- SET TASK: Report each line of the data that has "from" somewhere in it.

** Start DATA SHOWN **

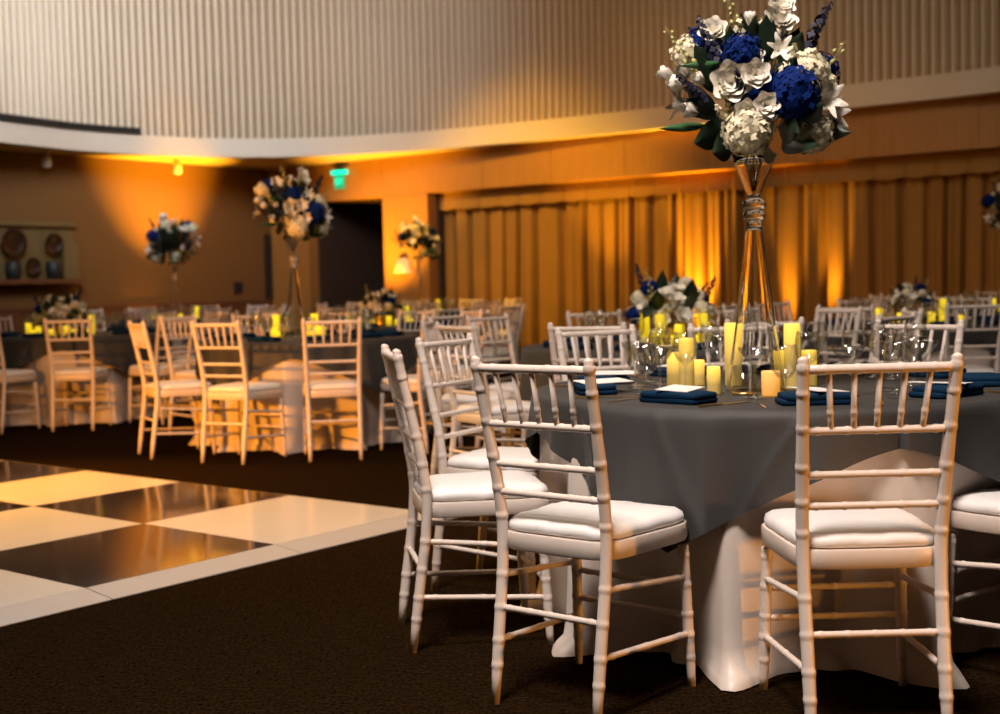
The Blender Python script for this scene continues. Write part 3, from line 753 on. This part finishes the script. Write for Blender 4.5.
def even(off): return [radians(off+36*k) for k in range(10)]
even_under = under_cloth(even(0), 8)
for ti, (c, off, corner, tn, kind, far, vx, vy) in enumerate(TABLES):
    angs = even(off); cx, cy = c
    o = link('floor_length_cloth', even_under, None, (cx, cy, 0), (0, 0, radians(off))); tag(o, 'ivory floor length cloth of %s' % tn, 'tablecloth', 'ivory floor length cloths')
    o = link('square_overlay_cloth', overlay_cloth(radians(corner), angs, 5+ti, 240), None, (cx, cy, 0)); tag(o, 'charcoal square cloth on %s' % tn, 'tablecloth', 'charcoal overlay cloths')
    pos = []
    rnd = random.Random(40+ti)
    for k, a in enumerate(angs):
        r = 1.06+rnd.uniform(-.01, .05); x, y = cx+r*cos(a), cy+r*sin(a); b = facing(x, y, cx, cy)+rnd.uniform(-.07, .07)
        if ti == 0 and k in (9, 0, 1, 2, 3, 4):
            a = radians({9: 353, 0: 25, 1: 56, 2: 87, 3: 118, 4: 149}[k]); x, y = cx+1.06*cos(a), cy+1.06*sin(a); b = facing(x, y, cx, cy)
        if ti == 0 and k == 5: x, y, b = -2.21, 8.65, -1.05
        if ti == 0 and k == 6: x, y, b = -1.685, 8.28, -.45
        if ti == 0 and k == 7: x, y, b = -1.09, 8.30, .16
        if ti == 2 and k == 7: x, y, b = 2.96, 8.20, .02
        if ti == 3 and k == 8: x, y, b = -3.45, 10.47, .02
        pos.append((x, y, b, a))
    for side in ('near', 'far'):
        lst = sorted([p for p in pos if (sin(p[3]) < 0) == (side == 'near')], key=lambda p: p[0]/p[1])
        for k, (x, y, b, a) in enumerate(lst):
            if x/y < -.43 or x/y > .45: continue
            lb = 'white chair %s from brown wall on %s side of %s' % (ORD[k], side, tn)
            chair(x, y, b, lb, 'white chairs around the %s' % tn, far)
            setting(cx, cy, a, 'by %s %s chair of %s' % (ORD[k], side, tn), tn, False,
                    (('wine_glass', WINE, .42, .07), ('water_goblet', GOBLET, .45, -.05)), rnd)
    if kind == 'big':
        vase(vx, vy, 'tall clear trumpet vase on %s' % tn)
        arrangement('big', vx, vy, ZT+.722, [.6, 0, 0, 0, 0, 2.0, 3.6, 2.6][ti], [1, 0, 0, 0, 0, 1.05, 1.2, 1][ti], 'tall white and blue bouquet of %s' % tn)
    else:
        low_vase(vx, vy, 'low gold compote vase on %s' % tn)
        arrangement('low', vx, vy, ZT+.125, ti*1.7, {1: 1.25, 2: .85, 3: 1.2, 4: 1.1}[ti], 'low white and blue bouquet of %s' % tn)
    ck = [(-.26, 'mid'), (.24, 'tall'), (-.14, 'small'), (.17, 'stub'), (-.07, 'stub'), (.09, 'small'), (-.2, 'stub'), (.29, 'stub')]
    if ti == 0: ck = [(-.15, 'tall'), (-.10, 'stub'), (.13, 'tall'), (.10, 'mid'), (.18, 'small'), (.21, 'small'), (-.13, 'small'), (.16, 'stub')]
    if ti == 1: ck = [(-.135, 'tall'), (-.08, 'tall'), (.145, 'tall'), (.02, 'mid'), (-.11, 'small'), (-.05, 'stub'), (.20, 'mid'), (.06, 'small'), (-.02, 'stub'), (.10, 'stub')]
    ck = sorted(ck)
    for k, (dx, kd) in enumerate(ck):
        dy = -.10-.10*((k*7) % 3)/2
        if kd == 'tall' and ti != 1: dy = .06
        if ti == 1 and k % 3 == 0: dy = .05
        candle(vx+dx, vy+dy, ZT+.001, kd, '%s glowing candle from brown wall on %s' % ((ORD+['eighth', 'ninth', 'tenth'])[k], tn), 'candles on the %s' % tn, True)

# ------------------------------------------------------------------ fittings
# exit sign above the doorway
r = link('exit_sign', None, None, W1(-1.66, -.08, 2.71), W1R); tag(r, 'green lit exit sign hanging from the soffit above the dark doorway', 'exit sign')
M['exit'] = mat('green_light', (.0, .5, .3), .4); b = M['exit'].node_tree.nodes['Principled BSDF']; b.inputs['Emission Color'].default_value = (.0, .85, .55, 1); b.inputs['Emission Strength'].default_value = 1.5
M['exit2'] = mat('green_panel', (.0, .22, .12), .3); b = M['exit2'].node_tree.nodes['Principled BSDF']; b.inputs['Emission Color'].default_value = (.0, .5, .25, 1); b.inputs['Emission Strength'].default_value = .5
link('housing', MB().box(-.15, .15, -.03, .03, .10, .165).mesh('housing', M['exit'], False), r)
fp = link('face_panel', MB().box(-.11, .10, -.006, .006, -.12, .10).mesh('face_panel', M['exit2'], False), r)
link('mount', MB().box(-.05, .05, -.02, .02, .165, .29).mesh('mount', M['black'], False), r)
def letters():
    mb = MB(); h = .10; z0 = -.05
    def bar(x0, x1, za, zb): mb.box(x0, x1, -.010, -.0062, z0+za, z0+zb)
    x = -.092
    bar(x, x+.009, 0, h); [bar(x, x+.034, a, a+.010) for a in (0, .045, .09)]
    for sgn in (1, -1):
        mb.box(-.006, .006, -.010, -.0062, -.054, .054, Matrix.Translation((-.028, 0, 0)) @ Matrix.Rotation(sgn*.35, 4, 'Y'))
    bar(.0155, .0255, -.0, h)
    bar(.040, .082, .09, .10); bar(.0565, .0655, 0, .1)
    mb.v = [(v[0], v[1], v[2] if abs(v[0]+.028) > .03 else v[2]) for v in mb.v]
    return mb
link('lettering', letters().mesh('lettering', M['exit'], False), fp)['label'] = 'word EXIT'
# sconce on the pier
M['sconce'] = mat('lit_shade', (.9, .7, .4), .6); b = M['sconce'].node_tree.nodes['Principled BSDF']; b.inputs['Emission Color'].default_value = (1, .55, .12, 1); b.inputs['Emission Strength'].default_value = .4
r = link('wall_sconce', None, None, W1(-.50, -.01, 1.40), W1R); tag(r, 'small glowing half shade sconce on the pale pier beside the curtain', 'sconce')
rows = []
for k in range(13):
    a = pi+pi*k/12; rows.append([(q*cos(a), q*.7*sin(a), z) for q, z in ((.155, -.10), (.15, -.10), (.085, .11), (.09, .11), (.16, -.105))])
link('shade', MB().grid(rows).mesh('shade', M['sconce']), r)
link('back_plate', MB().box(-.05, .05, -.02, .012, -.06, .06).mesh('back_plate', M['gold'], False), r)
# ceiling spots
for t, lb in (((-5.92, 17.05), 'small white spot under the soffit above the display shelf'), ((-4.55, 18.5), 'small white spot under the soffit in the amber pool')):
    r = link('ceiling_spotlight', None, None, (t[0], t[1], 2.985)); tag(r, lb, 'spotlight', 'spotlights under the soffit')
    link('canopy', MB().lathe([(0, 0), (.05, 0), (.05, -.02), (.012, -.03), (.012, -.06)], 14).mesh('canopy', M['offwhite']), r)
    link('lamp_head', MB().lathe([(0, .07), (.05, .068), (.055, .05), (.062, -.07), (.055, -.075), (.05, -.03), (0, -.02)], 16).mesh('lamp_head', M['offwhite']), r, (0, 0, -.115), (.5, .2, 0))
# thermostat
o = link('wall_thermostat', MB().box(-.075, .075, -.03, 0, -.09, .09).box(-.04, .04, -.034, -.03, -.01, .05).mesh('wall_thermostat', M['black'], False), None, W2(.72, 0, 1.14), W2R)
bevel(o, .01); tag(o, 'small black wall control on the brown wall near the corner', 'wall control')
# display shelf on the left wall
r = link('display_shelf', None, None, W2(4.6, 0, 1.28), W2R); tag(r, 'pale wooden display shelf with dark bowls on the brown wall', 'shelf')
link('back_panel', MB().box(-1.2, .95, -.02, 0, .03, .78).mesh('back_panel', M['shelfwood'], False), r)
link('bottom_board', MB().box(-1.2, .95, -.26, 0, -.03, .03).mesh('bottom_board', M['wainscot'], False), r)
link('top_board', MB().box(-1.2, .95, -.10, 0, .74, .80).mesh('top_board', M['shelfwood'], False), r)
link('side_board', MB().box(.72, .95, -.14, -.02, .03, .50).mesh('side_board', M['shelfwood'], False), r)
def round_plate(q, tt, z, rad, depth, lb, nm='display_plate'):
    prof = [(0, .0), (rad*.5, .0), (rad*.8, depth*.35), (rad, depth), (rad*.985, depth+.008), (rad*.78, depth*.35+.014), (rad*.48, .014), (0, .014)]
    o = link(nm, MB().lathe(prof, 28).mesh(nm, M['bowl']), None, W2(tt, -.10, z), (pi/2+.12, 0, R2)); tag(o, lb, 'plate', 'dark plates on the display shelf'); return o
round_plate(0, 4.63, 1.80, .19, .05, 'largest dark red plate, high on the display shelf')
round_plate(0, 4.04, 1.79, .145, .05, 'dark round plate high beside the pale side board')
round_plate(0, 4.36, 1.49, .115, .04, 'small dark plate with a glint, low between the two pots', 'small_plate')
for tt, lb in ((4.65, 'squat dark pot under the largest plate'), (4.05, 'squat dark pot beside the pale side board')):
    o = link('square_pot', MB().lathe([(0, 0), (.07, 0), (.09, .02), (.10, .12), (.095, .22), (.085, .235), (.08, .22), (.085, .12), (0, .04)], 20).mesh('square_pot', M['bluebox']), None, W2(tt, -.13, 1.312), W2R); tag(o, lb, 'pot', 'dark pots on the display shelf')
for tt, z, rad in ((4.63, 1.80, .19), (4.03, 1.79, .165)):
    o = link('plate_stand', MB().box(-.06, .06, -.12, -.02, 1.515, 1.545).mesh('plate_stand', M['bluebox'], False), None, W2(tt, 0, 0)[:2]+(0,), W2R)
    tag(o, 'small dark block carrying the %s on the display shelf' % ('largest plate' if rad > .18 else 'plate by the pale side board'), 'stand')
# floor uplight at the curtain
r = link('floor_uplight', None, None, W1(5.75, -.35, 0), W1R); tag(r, 'black round uplight standing at the foot of the curtain', 'uplight')
link('lamp_body', MB().lathe([(0, .06), (.09, .06), (.10, .08), (.10, .30), (.09, .32), (.085, .31), (.085, .27), (0, .27)], 20).mesh('lamp_body', M['black']), r)
link('bracket', MB().box(-.12, .12, -.03, .03, 0, .015).box(-.12, -.108, -.03, .03, 0, .2).box(.108, .12, -.03, .03, 0, .2).mesh('bracket', M['black'], False), r)

# ------------------------------------------------------------------ lights
AMB = (1, .46, .02)
def spot(name, loc, tgt, power, size, blend=.6, col=AMB, rad=.06):
    l = bpy.data.lights.new(name, 'SPOT'); l.energy = power; l.spot_size = size; l.spot_blend = blend; l.color = col; l.shadow_soft_size = rad
    o = bpy.data.objects.new(name, l); COL.objects.link(o); o.location = loc
    o.rotation_euler = (Vector(tgt)-Vector(loc)).to_track_quat('-Z', 'Y').to_euler(); return o
def area(name, loc, tgt, power, size, col, sy=None, spread=None):
    l = bpy.data.lights.new(name, 'AREA'); l.energy = power; l.size = size; l.color = col
    if spread: l.spread = spread
    if sy: l.shape = 'RECTANGLE'; l.size_y = sy
    o = bpy.data.objects.new(name, l); COL.objects.link(o); o.location = loc
    o.rotation_euler = (Vector(tgt)-Vector(loc)).to_track_quat('-Z', 'Y').to_euler(); return o
# amber wall uplights on the floor, and added amber fills
spot('uplight_brown_wall', W2(2.1, -1.9, .3), W2(2.2, 0, 3.0), 3000, .80, 1.0)
spot('brown_wall_fill', W2(2.6, -2.4, .3), W2(2.6, 0, 2.0), 40, 1.7, 1.0)  # added faint spot, lifts the wall around the amber pool
spot('uplight_wainscot', W2(2.55, -.35, .3), W2(2.55, -.02, .95), 30, 1.0, .9)
spot('uplight_pier', W1(-.75, -1.1, .25), W1(-.68, -.02, 2.7), 1500, 1.15, 1.0)
spot('uplight_curtain_a', W1(4.2, .12, .12), W1(4.2, .36, 2.3), 2400, .62, .8)
spot('uplight_fascia', W1(2.9, -.29, .2), W1(2.9, -.12, 3.2), 900, .95, .9)
spot('uplight_curtain_b', W1(5.45, .10, .12), W1(5.42, .36, 1.9), 800, .42, .8)
spot('uplight_curtain_c', W1(5.95, .10, .3), W1(5.98, .36, 1.6), 600, .42, .8)
spot('amber_fill_curtain', W1(.8, -5.6, 5.4), W1(2.2, .3, 1.2), 2300, .75, .9, (1, .50, .03), .2)  # added spot high in the drum, spreads even amber over the curtain
spot('uplight_curtain_e', W1(8.2, -1.6, .2), W1(8.2, .2, 1.9), 200, 1.3, 1.0)
# skylight / overhead
area('drum_skylight', (-.5, 7, 6.1), (-.5, 7, 0), 130, 4, (1, .80, .60))
area('drum_cove_wash', (-3.6, 11.0, 6.0), (-4.6, 17.6, 5.4), 270, 3.5, (.93, .95, 1), None, 1.5)
area('drum_fill_warm', (1.2, 9.5, 6.0), (3.6, 15.2, 4.6), 38, 3.0, (1, .78, .52), None, 1.7)  # added area lamp, brightens the right side of the drum
area('drum_key', (-.7, 1.3, 5.5), (.5, 4.0, .2), 165, 1.2, (1, .87, .79), None, 1.9)
# amber washes from the sides
spot('amber_wash_right', (3.4, 1.4, .5), (.75, 3.02, .5), 210, .36, .5, (1, .40, .05), .08)
spot('amber_wash_left', (-4.6, 4.5, 1.2), (-2.2, 8.7, .4), 1500, .95, .8, (1, .34, .02), .12)
spot('amber_dance_floor', (-6.8, 8.6, 2.9), (-2.75, 6.95, 0), 4200, .70, 1.0, (1, .43, .015), .1)
w = bpy.data.worlds.new('world'); S.world = w; w.use_nodes = True
w.node_tree.nodes['Background'].inputs[0].default_value = (1, .8, .6, 1); w.node_tree.nodes['Background'].inputs[1].default_value = .015

S.view_settings.view_transform = 'Standard'; S.view_settings.look = 'None'; S.view_settings.gamma = 1; S.view_settings.use_curve_mapping = False
S.view_settings.exposure = 0.0
S.cycles.max_bounces = 14; S.cycles.transparent_max_bounces = 40; S.cycles.transmission_bounces = 14; S.cycles.glossy_bounces = 4; S.cycles.diffuse_bounces = 3
S.cycles.caustics_reflective = False; S.cycles.caustics_refractive = False
S.cycles.sample_clamp_indirect = 4
S.cycles.use_denoising = True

** End DATA SHOWN **

- RESULT OF THE EXERCISE:
The Blender Python script for this scene continues. Write part 3, from line 753 on. This part finishes the script. Write for Blender 4.5.
            lb = 'white chair %s from brown wall on %s side of %s' % (ORD[k], side, tn)
        candle(vx+dx, vy+dy, ZT+.001, kd, '%s glowing candle from brown wall on %s' % ((ORD+['eighth', 'ninth', 'tenth'])[k], tn), 'candles on the %s' % tn, True)
r = link('exit_sign', None, None, W1(-1.66, -.08, 2.71), W1R); tag(r, 'green lit exit sign hanging from the soffit above the dark doorway', 'exit sign')
# amber washes from the sides